Scenes as source code
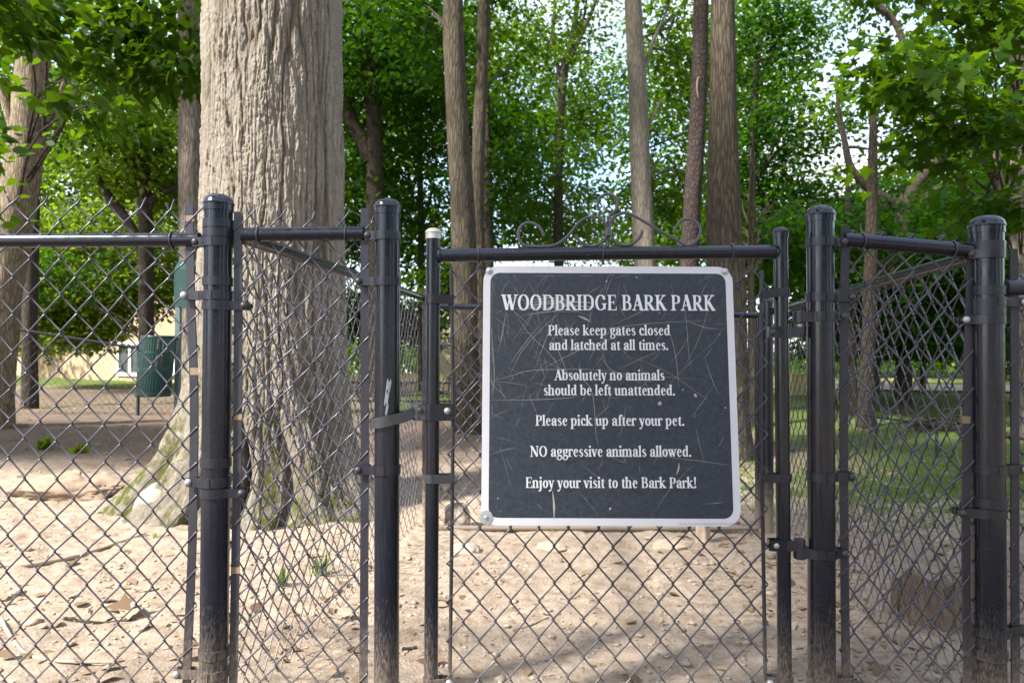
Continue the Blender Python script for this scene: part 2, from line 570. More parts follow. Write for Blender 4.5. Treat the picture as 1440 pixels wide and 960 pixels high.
dry = np.clip(1 - np.abs(Y - 27 - 0.1 * X) / 3.5, 0, 1) * 0.6
grid_mesh('ground', np.stack([X, Y, Z], -1).reshape(-1, 3), len(xs), len(ys), M['ground'],
          attrs={'lawn': lawn, 'litter': litter, 'dry': dry})['kind'] = 'structure'

# ------------------------------------------------------------------ the serif lettering
ST, TH = 2.2, 0.8


def _arc(cx, cy, rx, ry, a0, a1, n=22):
    return [(cx + rx * math.cos(math.radians(a0 + (a1 - a0) * i / n)), cy + ry * math.sin(math.radians(a0 + (a1 - a0) * i / n))) for i in range(n + 1)]


def rib(pts, w=None, smooth=True):
    """a pen stroke: thick where it runs upright, thin where it runs level"""
    p = catmull([(x, y, 0) for x, y in pts], 6)[:, :2] if smooth and len(pts) > 2 else np.array(pts, float)
    t = np.gradient(p, axis=0); t /= np.linalg.norm(t, axis=1)[:, None] + 1e-9
    nrm = np.stack([-t[:, 1], t[:, 0]], 1)
    wd = TH + (ST - TH) * np.abs(t[:, 1]) ** 1.6 if w is None else (np.full(len(p), w) if np.isscalar(w) else np.interp(np.linspace(0, 1, len(p)), np.linspace(0, 1, len(w)), w))
    return [[tuple(a), tuple(b), tuple(c), tuple(d)] for a, b, c, d in
            zip(p[:-1] - nrm[:-1] * wd[:-1, None] / 2, p[1:] - nrm[1:] * wd[1:, None] / 2,
                p[1:] + nrm[1:] * wd[1:, None] / 2, p[:-1] + nrm[:-1] * wd[:-1, None] / 2)]


def V_(x, y0, y1, w=ST): return [[(x - w / 2, y0), (x + w / 2, y0), (x + w / 2, y1), (x - w / 2, y1)]]
def H_(x0, x1, y, w=TH): return [[(x0, y - w / 2), (x1, y - w / 2), (x1, y + w / 2), (x0, y + w / 2)]]


def sf(x, y, wd=4.4, up=1, s=ST):
    q = [(x - wd / 2, y), (x + wd / 2, y), (x + wd / 2, y + up * 0.55), (x + s / 2, y + up * 1.25), (x - s / 2, y + up * 1.25), (x - wd / 2, y + up * 0.55)]
    return [q if up > 0 else q[::-1]]


def fl(x, y): return [[(x - ST / 2 - 1.35, y - 1.15), (x - ST / 2, y - 1.9), (x + ST / 2, y - 1.5), (x + ST / 2, y + 0.3)]]
def dot(x, y, r=1.4): return [_arc(x, y, r, r, 0, 345, 14)]


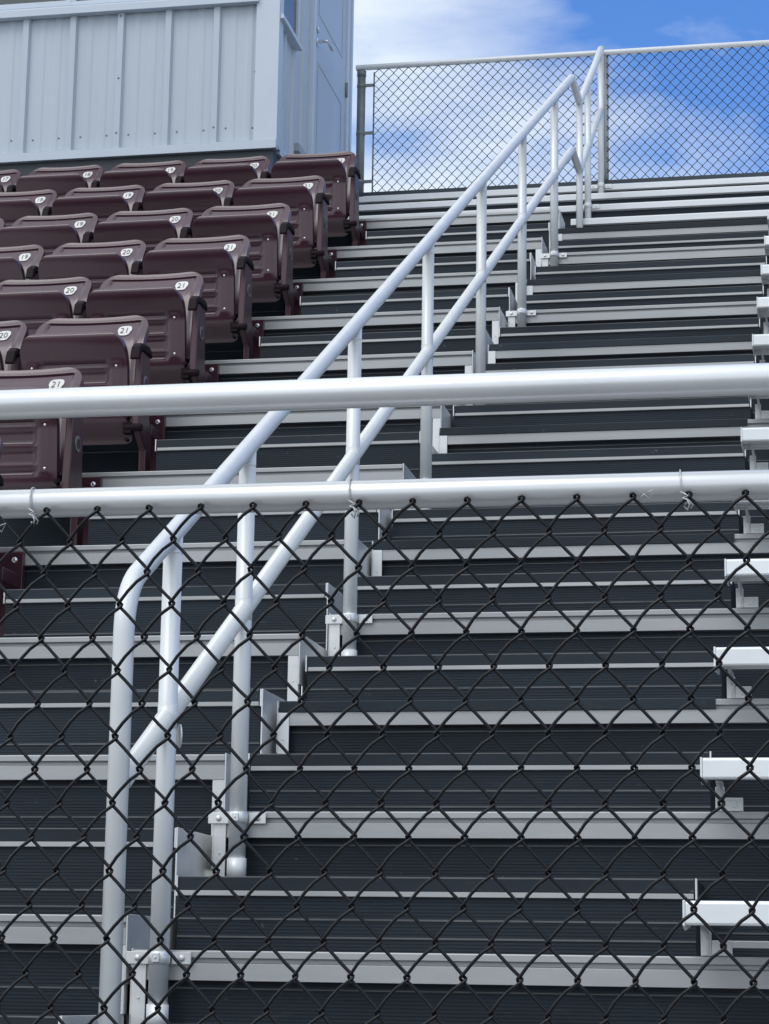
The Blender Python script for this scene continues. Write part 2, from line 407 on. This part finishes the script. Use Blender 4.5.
for i in (0, 1, 3, 5, 7, 9, 11):
    y = yR(i) - .0245; zb = zR(i) - RR / 2 + .001
    m = MB(); m.tube([(XP, y, zb), (XP, y, zt(y) - .012)], rad * 1.03, 18)
    m.tube([(XP, y, zt(y) - .062), (XP, y, zt(y) - .058)], rad * 1.05, 18)
    m.tube([(XP, y, zm(y) - .03), (XP, y, zm(y) + .028)], rad * 1.06, 18)
    ps = m.build('post', 'rail', HR); clamp(y, zR(i), ps)
    c = MB(); c.tube([(XP, y, zb + .0005), (XP, y, zb + .062)], .0262, 18); c.build('base_collar', 'rail', ps)
    c = MB(); d = Vector((0, 1, .5367)).normalized()
    for sgn in (-1, 1):
        q = Vector((XP, y, zm(y))) + d * (.030 * sgn); c.tube([q - d * .003, q, q + d * .003], [.0238, .0252, .0238], 18)
        break
    c.build('weld_bead', 'trim', ps)
    if i == 0:
        c = MB(); c.cyl((XP + .022, y + .03, zm(y) - .045), (1, .5, 0), .030, .004, 20); c.build('weld_plate', 'trim', ps)
for y, z0, z1, zc in ((14.213, zR(12) + .001, zt(13.76) + .01, None), (14.7105, USTEP[0][1] + .001, 5.99 + CZ, USTEP[1][1]), (15.5755, USTEP[2][1] + .001, 6.57 + CZ, USTEP[3][1])):
    m = MB(); m.tube([(XP, y, z0), (XP, y, z1)], rad * .97, 16); ps = m.build('post', 'rail', HR)
    if zc: clamp(y, zc, ps)

# ------------------------------------------------------------------ chain link
def chain_mesh(x0, x1, z0, z1, y, pw, ph, r, xphase, zphase, n=6, off=.0026, bend=True):
    """woven zig-zag wires; every bend hooks round the bend of its neighbour"""
    m = MB(); hw, hh = pw / 2, ph / 2; e = r * 1.15
    k0 = int(math.ceil((x0 - xphase) / hw)); k1 = int(math.floor((x1 - xphase) / hw))
    for k in range(k0, k1):
        xa = xphase + k * hw; xb = xa + hw
        pts = []; j0 = int(math.floor((z1 - zphase) / hh + .01)); j1 = int(math.ceil((z0 - zphase) / hh))
        for j in range(j0, j1 - 1, -1):
            right = (k + j) % 2 == 0
            s = 1 if right else -1; xv = xb if right else xa
            jx, jz = random.uniform(-.0008, .0008) * hw / .037, random.uniform(-.0008, .0008) * hw / .037
            z = zphase + j * hh + jz; x = xv + jx
            if not bend:
                pts.append((x + s * e * .6, y + (-off if right else off) * .3, z)); continue
            inc, out = (off, -off) if right else (-off, off)          # the falling-left strands run in front
            if pts: pts.append((x + s * e - s * .0042, y + inc, z + .0052))
            pts.append((x + s * e, y + inc * .55, z + .0012)); pts.append((x + s * e, y + out * .55, z - .0012))
            if j > j1:
                pts.append((x + s * e - s * .0042, y + out, z - .0052))
                b = .0019 if right else .0008
                for f in (.35, .65):
                    pts.append((x + s * e - s * (hw + 2 * e) * f - s * (b if right else -b) * .8, y + out, z - hh * f + b))
        if len(pts) > 1: m.tube(pts, r, n)
    return m

# ------------------------------------------------------------------ front fence
FY = 3.0
FF = thing('guard_fence', (-.6, FY, zw), 'near guard fence with black chain link under two silver rails, across the front', 'fence')
FX0, FX1 = -3.2, 2.2
Z1, Z2 = .7945 + CZ, .6525 + CZ
m = MB(); m.tube([(FX0, FY, Z1 + .0), (FX1, FY, Z1)], .0208, 24); m.build('top_rail', 'front_rail', FF)
m = MB(); m.tube([(FX0, FY, Z2), (FX1, FY, Z2)], .0198, 24); m.build('mid_rail', 'front_rail', FF)
m = MB(); m.tube([(FX0, FY, zw + .1), (FX1, FY, zw + .1)], .0198, 20); m.build('bottom_rail', 'front_rail', FF)
for x in (FX0, -1.62, .42, FX1):
    m = MB(); m.tube([(x, FY + .001, zw + .001), (x, FY + .001, Z1 - .019)], .0225, 20); m.build('post', 'front_rail', FF)
m = chain_mesh(FX0 + .03, FX1 - .03, zw + .06, .6375 + CZ, FY - .0245, .0726, .0885, .0023, -.6603, .549 + CZ, 8)
hw = .0726
for k in range(int((FX0 + .05 + .624) / hw), int((FX1 - .05 + .624) / hw)):       # cut ends folded over at the top edge
    x = -.624 + k * hw; zk = .6375 + CZ
    m.tube([(x - .0028, FY - .0265, zk - .002), (x - .0018, FY - .0280, zk + .0018), (x + .0008, FY - .0282, zk + .0026), (x + .0030, FY - .0272, zk + .001), (x + .0030, FY - .0252, zk - .003)], .0017, 8)
m.build('chain_mesh', 'black_wire', FF)
def tie(x):
    t = MB(); c = Vector((x, FY, Z2)); rr = .0222
    pts = []
    for a in range(-60, 250, 14):
        b = R(a); pts.append((x - .010 * (1 - (a + 60) / 310) , FY - rr * math.sin(b) * 1.0, Z2 + rr * math.cos(b)))
    pts += [(x + .002, FY - .030, Z2 - .022), (x + .006, FY - .032, Z2 - .030), (x + .003, FY - .026, Z2 - .036), (x - .002, FY - .022, Z2 - .030)]
    t.tube(pts, .0011, 8)
    t.tube([(x - .006, FY - .0255, Z2 - .012), (x - .001, FY - .029, Z2 - .015), (x + .004, FY - .029, Z2 - .018), (x - .003, FY - .030, Z2 - .021), (x + .004, FY - .031, Z2 - .024), (x + .010, FY - .029, Z2 - .030), (x + .007, FY - .025, Z2 - .034)], .0011, 8)
    return t.build('tie_wire', 'wire', FF)
for x in (-1.080, -.633, -.193, -1.52, .25): tie(x)
for x, z in ((-1.126, .612), (-.243, .636)):
    t = MB(); t.tube([(x - .010, FY - .027, z + CZ - .006), (x - .003, FY - .030, z + CZ + .002), (x + .004, FY - .027, z + CZ - .004), (x + .010, FY - .029, z + CZ + .008), (x + .002, FY - .031, z + CZ + .004)], .0008, 8); t.build('tie_wire', 'wire', FF)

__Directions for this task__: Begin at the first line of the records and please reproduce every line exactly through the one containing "def dot(x, y, r=1.4): return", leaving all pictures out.

__Complete response__:
Continue the Blender Python script for this scene: part 2, from line 570. More parts follow. Write for Blender 4.5. Treat the picture as 1440 pixels wide and 960 pixels high.
dry = np.clip(1 - np.abs(Y - 27 - 0.1 * X) / 3.5, 0, 1) * 0.6
grid_mesh('ground', np.stack([X, Y, Z], -1).reshape(-1, 3), len(xs), len(ys), M['ground'],
          attrs={'lawn': lawn, 'litter': litter, 'dry': dry})['kind'] = 'structure'

# ------------------------------------------------------------------ the serif lettering
ST, TH = 2.2, 0.8


def _arc(cx, cy, rx, ry, a0, a1, n=22):
    return [(cx + rx * math.cos(math.radians(a0 + (a1 - a0) * i / n)), cy + ry * math.sin(math.radians(a0 + (a1 - a0) * i / n))) for i in range(n + 1)]


def rib(pts, w=None, smooth=True):
    """a pen stroke: thick where it runs upright, thin where it runs level"""
    p = catmull([(x, y, 0) for x, y in pts], 6)[:, :2] if smooth and len(pts) > 2 else np.array(pts, float)
    t = np.gradient(p, axis=0); t /= np.linalg.norm(t, axis=1)[:, None] + 1e-9
    nrm = np.stack([-t[:, 1], t[:, 0]], 1)
    wd = TH + (ST - TH) * np.abs(t[:, 1]) ** 1.6 if w is None else (np.full(len(p), w) if np.isscalar(w) else np.interp(np.linspace(0, 1, len(p)), np.linspace(0, 1, len(w)), w))
    return [[tuple(a), tuple(b), tuple(c), tuple(d)] for a, b, c, d in
            zip(p[:-1] - nrm[:-1] * wd[:-1, None] / 2, p[1:] - nrm[1:] * wd[1:, None] / 2,
                p[1:] + nrm[1:] * wd[1:, None] / 2, p[:-1] + nrm[:-1] * wd[:-1, None] / 2)]


def V_(x, y0, y1, w=ST): return [[(x - w / 2, y0), (x + w / 2, y0), (x + w / 2, y1), (x - w / 2, y1)]]
def H_(x0, x1, y, w=TH): return [[(x0, y - w / 2), (x1, y - w / 2), (x1, y + w / 2), (x0, y + w / 2)]]


def sf(x, y, wd=4.4, up=1, s=ST):
    q = [(x - wd / 2, y), (x + wd / 2, y), (x + wd / 2, y + up * 0.55), (x + s / 2, y + up * 1.25), (x - s / 2, y + up * 1.25), (x - wd / 2, y + up * 0.55)]
    return [q if up > 0 else q[::-1]]


def fl(x, y): return [[(x - ST / 2 - 1.35, y - 1.15), (x - ST / 2, y - 1.9), (x + ST / 2, y - 1.5), (x + ST / 2, y + 0.3)]]
def dot(x, y, r=1.4): return [_arc(x, y, r, r, 0, 345, 14)]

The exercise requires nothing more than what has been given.